En la historia de La Promesa, esta idea se reencarna en Manuel de Luján, joven aristócrata marcado por la tragedia. En el año 1916, mientras Europa sangra por la Gran Guerra (aunque España permanece al margen), él carga con el dolor de haber perdido a su esposa, Hann, en circunstancias violentas y conmovedoras: fue asesinada mientras estaba embarazada, luego de una historia de amor que enfrentó muchos obstáculos.
Este evento trágico convierte a Manuel no solo en una figura envuelta en duelo, sino también en un personaje profundamente atractivo a ojos de la sociedad de su tiempo. Heredero de un marquesado, ingeniero de formación, discreto, apuesto y cultivado, Manuel representa el equilibrio entre la tradición y la modernidad. No es un aristócrata cualquiera: su tristeza lo vuelve aún más magnético para las jóvenes casaderas y sus madres, quienes lo ven como un verdadero “partidazo”.
Y precisamente eso preocupa a Manuel en el baile que el duque de Carvajal y Fuentes organiza en honor a Adriano: que muchas jóvenes se le acerquen con intención de conquistarle. Lo que él no sabe es que allí conocerá a Enora, una nueva incorporación interpretada por la actriz Sara Font, quien puede ser clave en el rumbo de su historia emocional.
El fenómeno de los viudos como objeto de deseo no era nuevo. Como ya ocurría desde la muerte de María de las Mercedes, a finales del siglo XIX y bien entrado el XX, la sociedad proyectaba sobre estos hombres un aura de romanticismo melancólico. En novelas, canciones, e incluso en el cine (como Rebeca, de Hitchcock en 1940), la figura del viudo joven, rico y triste se consolidó como un ideal de amor y redención. Un hombre que había conocido el amor verdadero y que, por tanto, sabía amar. Un hombre que podía volver a amar.
Este arquetipo se refleja en Manuel, cuya historia y porte no pasan inadvertidos ni en los salones de Córdoba ni en las casas nobles del Valle de los Pedroches. Con una instrucción elevada, visión de futuro y nobles raíces, él no representa simplemente al heredero de una fortuna, sino al viudo que sigue despertando interés genuino y romántico.

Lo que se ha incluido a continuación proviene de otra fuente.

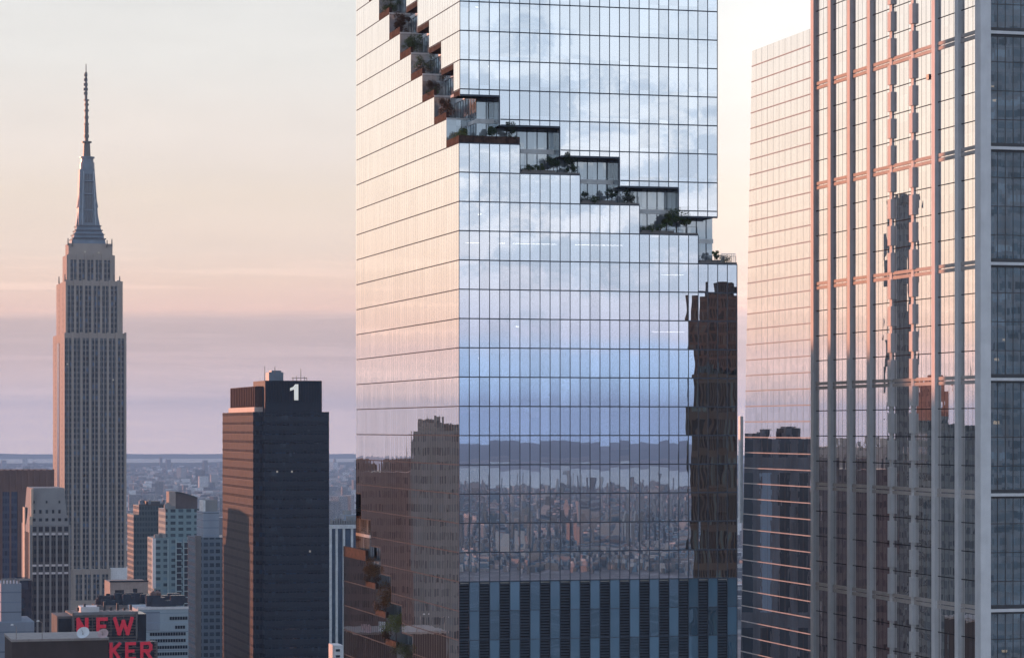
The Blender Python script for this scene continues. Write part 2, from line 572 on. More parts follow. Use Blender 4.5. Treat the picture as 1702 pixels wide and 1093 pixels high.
# ================================================================== THE STEPPED GLASS TOWER
T = Bld('stepped_glass_tower', 'tall mirrored glass tower with planted terraces stepping down around its corner', 'skyscraper', 763, 385)
H = 4.108
Z0 = T.z(286)
RW = T.r(1225)
PW = RW / 28.0
LW = T.l(591.5)
LWING = T.l(571.5)
TOPZ = 300.0
for nm in ('tower_glass', 'tower_side_glass', 'recess_glass', 'plinth_glass'):
    pass


def zf(n):
    return Z0 + H * n


REC = 3.3
UIN = 0.15                                     # upper volume stands a little back
LOWF = [(0, 6, 1), (6, 12, 0), (12, 18, -1), (18, 24, -2), (24, 28, -3)]
LOWL = [(7.5 * k, min(7.5 * (k + 1), LW), 1 + k) for k in range(int(LW / 7.5) + 1)]
UPF = [(0, 4, 3), (4, 10, 2), (10, 16, 1), (16, 22, 0), (22, 26, -1)]
UPL = [(0, 3.75, 3)] + [(3.75 + 7.5 * k, min(3.75 + 7.5 * (k + 1), LW), 4 + k) for k in range(10) if 3.75 + 7.5 * k < LW]
UB = -1.47                                     # underside of the upper volume relative to its floor line
UO = -0.62
LA0 = T.l(659)
PLN = -14                                      # floor where the louvred plant floors begin


def wing_n(l):
    return -17 + math.floor((l - LA0) / 7.5)


def main_bottom(l):
    return -15 + math.floor((l - LA0 + 3.75) / 7.5)


def fquad(mb, x0, x1, z0, z1, y):              # a pane facing the street
    mb.quad([(x0, y, z0), (x1, y, z0), (x1, y, z1), (x0, y, z1)], [(x0 / PW * 1.5, z0 - Z0 + 100 * H), (x1 / PW * 1.5, z0 - Z0 + 100 * H), (x1 / PW * 1.5, z1 - Z0 + 100 * H), (x0 / PW * 1.5, z1 - Z0 + 100 * H)])


def squad(mb, y0, y1, z0, z1, x):              # a pane on the left-hand side
    mb.quad([(x, y1, z0), (x, y0, z0), (x, y0, z1), (x, y1, z1)], [(y1, z0 - Z0 + 100 * H), (y0, z0 - Z0 + 100 * H), (y0, z1 - Z0 + 100 * H), (y1, z1 - Z0 + 100 * H)])


# ---- lower front
mb, g = MB(), MB()
for a, b, n in LOWF:
    fquad(mb, a * PW, b * PW, zf(PLN), zf(n), 0)
lf = T.add('glass_wall', mb, 'tower_glass')
for i in range(29):
    top = max(n for a, b, n in LOWF if a <= i <= b)
    x = i * PW
    g.box(x - 0.05, x + 0.05, -0.05, 0.0, zf(PLN), zf(top))
for n in range(PLN, 2):
    x1 = max([b for a, b, m_ in LOWF if m_ >= n] or [0]) * PW
    g.box(0.05, x1, -0.058, 0.002, zf(n) - 0.08, zf(n) + 0.08)
T.add('mullion_grid', g, 'mullion', lf)
# ---- upper front
mb, g = MB(), MB()
for a, b, n in UPF:
    fquad(mb, max(a * PW, UIN), b * PW, zf(n) + UB, TOPZ, UIN)
uf = T.add('glass_wall', mb, 'tower_glass')
for i in range(27):
    bot = min(n for a, b, n in UPF if a <= i <= b)
    x = max(i * PW, UIN)
    g.box(x - 0.05, x + 0.05, UIN - 0.05, UIN, zf(bot) + UB, TOPZ)
for n in range(-1, 17):
    x0 = min([a for a, b, m_ in UPF if m_ <= n]) * PW + UIN
    g.box(x0, 26 * PW, UIN - 0.058, UIN + 0.002, zf(n) + UO - 0.08, zf(n) + UO + 0.08)
for a, b, n in UPF:
    g.box(a * PW + UIN, b * PW, UIN - 0.07, UIN + 0.03, zf(n) + UB - 0.14, zf(n) + UB + 0.12)
T.add('mullion_grid', g, 'mullion', uf)
# ---- lower left side
mb, g = MB(), MB()
for a, b, n in LOWL:
    cuts = sorted({a, b} | {LA0 - 3.75 + 7.5 * k for k in range(-6, 8) if a < LA0 - 3.75 + 7.5 * k < b})
    for p, q in zip(cuts, cuts[1:]):
        bot = zf(main_bottom((p + q) / 2)) + UB if q > LA0 - 12 else zf(-22)
        squad(mb, p, q, bot, zf(n), 0)
ls = T.add('glass_wall', mb, 'tower_side_glass')
gv = MB()
for i in range(int(LW / 1.5) + 1):
    y = i * 1.5
    if y < 0.2: continue
    n = max(m_ for a, b, m_ in LOWL if a <= y <= b)
    bot = zf(main_bottom(y)) + UB if y > LA0 - 12 else zf(-22)
    gv.box(-0.006, 0.0, y - 0.02, y + 0.02, bot, zf(n))
for n in range(-21, 12):
    y0 = min([a for a, b, m_ in LOWL if m_ >= n] or [LW])
    y1 = LW
    ys = [0.75 * k for k in range(int(LW / 0.75) + 2)]
    ok = [y for y in ys if y0 <= y <= LW and (y < LA0 - 12 or zf(n) > zf(main_bottom(y + 0.1)) + UB)]
    if not ok: continue
    g.box(-0.012, 0.001, ok[0] + 0.01, ok[-1], zf(n) - 0.075, zf(n) + 0.075)
for k in range(-2, 8):
    y0, y1 = LA0 - 3.75 + 7.5 * k, min(LA0 + 3.75 + 7.5 * k, LW)
    if y0 < LW and y0 >= LA0 - 12:
        zb = zf(main_bottom((y0 + y1) / 2)) + UB
        g.box(-0.03, 0.03, y0, y1, zb - 0.1, zb + 0.1)
T.add('mullion_grid', g, 'side_mullion', ls)
T.add('pane_joint', gv, 'pane_joint', ls)
# ---- upper left side
mb, g = MB(), MB()
for a, b, n in UPL:
    squad(mb, max(a, UIN), b, zf(n) + UB, TOPZ, UIN)
us = T.add('glass_wall', mb, 'tower_side_glass')
gv = MB()
for n in range(3, 17):
    y1 = max([b for a, b, m_ in UPL if m_ <= n])
    g.box(UIN - 0.012, UIN + 0.001, UIN, y1, zf(n) + UO - 0.075, zf(n) + UO + 0.075)
for i in range(1, int(LW / 1.5) + 1):
    n = min(m_ for a, b, m_ in UPL if a <= i * 1.5 <= b)
    gv.box(UIN - 0.006, UIN, i * 1.5 - 0.02, i * 1.5 + 0.02, zf(n) + UB, TOPZ)
T.add('mullion_grid', g, 'side_mullion', us)
T.add('pane_joint', gv, 'pane_joint', us)
# ---- hidden sides and roof
mb = MB()
squad(mb, 30, 0, 0, zf(-3), RW)                                   # right-hand wall, lower
T.add('glass_wall', mb, 'tower_side_glass')
mb = MB()
squad(mb, 30, UIN, zf(-1) + UB, TOPZ, 26 * PW)
T.add('glass_wall', mb, 'tower_side_glass')
mb = MB()
mb.quad([(16, LW, 0), (0, LW, 0), (0, LW, TOPZ), (16, LW, TOPZ)])
mb.quad([(26 * PW, 30, 0), (16, 30, 0), (16, 30, TOPZ), (26 * PW, 30, TOPZ)])
mb.quad([(RW, 29.9, 0), (26 * PW, 29.9, 0), (26 * PW, 29.9, zf(-3)), (RW, 29.9, zf(-3))])
mb.quad([(16, 30, 0), (16, LW, 0), (16, LW, TOPZ), (16, 30, TOPZ)])
T.add('glass_wall', mb, 'tower_side_glass')
mb = MB().box(0.3, 26 * PW - 0.1, 0.3, 29.8, TOPZ - 0.6, TOPZ).box(0.3, 15.9, 29.81, LW - 0.1, TOPZ - 0.6, TOPZ)
T.add('roof', mb, 'slab')
# ---- recessed glazing behind the terraces
CRR = T.r(1184, REC)
mb, g = MB(), MB()
fquad(mb, REC, CRR, zf(-4), zf(12), REC)
squad(mb, REC, LW - 1, 110, zf(14), REC)
squad(mb, 29, REC, zf(-4), zf(2), CRR)
rc = T.add('recess_glazing', mb, 'recess_glass')
x = REC
while x < CRR + 0.01:
    g.box(x - 0.06, x + 0.06, REC - 0.06, REC, zf(-3), zf(4)); x += 1.5
for y in [REC + 1.5 * i for i in range(1, 44)]:
    g.box(REC - 0.05, REC, y - 0.05, y + 0.05, zf(-20), zf(13))
T.add('mullion_grid', g, 'mullion', rc)
sl = MB()
for n in range(-3, 4):
    sl.box(REC - 0.10, CRR + 0.1, REC - 0.10, REC + 0.02, zf(n) + UO - 0.30, zf(n) + UO + 0.32)
for n in range(-19, 13):
    sl.box(REC - 0.10, REC + 0.02, REC + 0.1, LW - 1, zf(n) + UO - 0.25, zf(n) + UO + 0.25)
T.add('slab_edge', sl, 'white_frame', rc)
# ---- inside: floor plates and a dark core, seen faintly through the front glass
for n in range(PLN, 2):
    x1 = max([b for a, b, m_ in LOWF if m_ >= n]) * PW - 0.2
    T.add('floor_plate', MB().box(0.25, x1, 0.25, 7.0, zf(n) - 0.55, zf(n) - 0.12), 'slab')
for n in range(0, 8):
    x0 = min([a for a, b, m_ in UPF if m_ <= n]) * PW + 0.5
    T.add('floor_plate', MB().box(x0, 26 * PW - 0.3, 0.4, 7.0, zf(n) + UO - 0.5, zf(n) + UO - 0.12), 'slab')
T.add('service_core', MB().box(7.5, 34.0, 7.3, 26, zf(-30), TOPZ - 1).box(7.5, 14.0, 26.01, LW - 6, zf(-30), TOPZ - 1), 'dark_core')
for a, b, n in ((1.0, 4.9, -2), (5.7, 10.1, -2), (12.0, 16.8, -2), (20.7, 23.0, -3), (19.8, 23.1, -5)):
    T.add('ceiling_light', MB().box(a * PW, b * PW, 2.2, 2.42, zf(n) - 1.02 - 0.55, zf(n) - 0.92 - 0.55), 'lamp_strip')
for a, n, k in ((1.9, 6, 0.5), (1.4, 5, 0.3), (3.0, 4, 0.6), (2.2, -1, 1.0), (5.9, -5, 0.4), (2.2, -6, 0.8)):
    T.add('ceiling_light', MB().box(a * PW, (a + 0.25) * PW, 1.5, 1.9, zf(n) - k - 0.7, zf(n) - k - 0.5), 'lamp_strip')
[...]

Su pasado lo envuelve en un halo trágico: perdió a Hann tras luchar por su amor. Y aunque esa historia parecía inigualable, hay quienes creen que aún puede encontrar consuelo y amor en una nueva relación. Algunas jóvenes sueñan con ocupar el lugar de Hann, otras aspiran a crear algo completamente distinto, pero en todas ellas resuena la esperanza de sanar el corazón de un hombre que ya supo lo que era querer.
Incluso el hecho de haber amado profundamente a su primera esposa lo convierte, paradójicamente, en un partido aún más codiciado. Porque eso significa que es capaz de amar con entrega, que conoce la vida en común, que no es un soltero inexperto sino un hombre que ha vivido y sufrido, y que por tanto, puede comprometerse con madurez.
Es en ese contexto donde la figura de Manuel alcanza una dimensión casi literaria. Si Galdós o Balzac lo hubieran conocido, lo habrían hecho protagonista de una de sus novelas. En la narrativa de La Promesa, es un símbolo de esperanza para muchas jóvenes que anhelan devolver la alegría a un alma herida. Y aunque el fantasma del pasado siempre estará presente, la posibilidad de construir algo nuevo se mantiene viva. Porque el duelo no desaparece, pero puede compartirse, suavizarse y rehacerse.
Pero cuidado: no todo es ideal. Estar con Manuel también implica convivir con su luto, con las expectativas que arrastra su pasado y con la sombra de Hann. Un compromiso con él puede estar lleno de retos emocionales y exigencias invisibles. Aun así, su juventud —ni siquiera ha cumplido los 30— le da margen para recomenzar. El tiempo, si bien no cura, sí ayuda a seguir adelante.
Y por eso, en ese baile del duque, donde los abanicos se agitan nerviosos y las miradas furtivas siguen cada paso de Manuel, el aire estará cargado de posibilidades. Porque aunque marcado por la pena, Manuel sigue siendo uno de los hombres más deseados y complejos de toda la aristocracia cordobesa. La gran incógnita es: ¿quién será la valiente capaz de tocar de nuevo su corazón?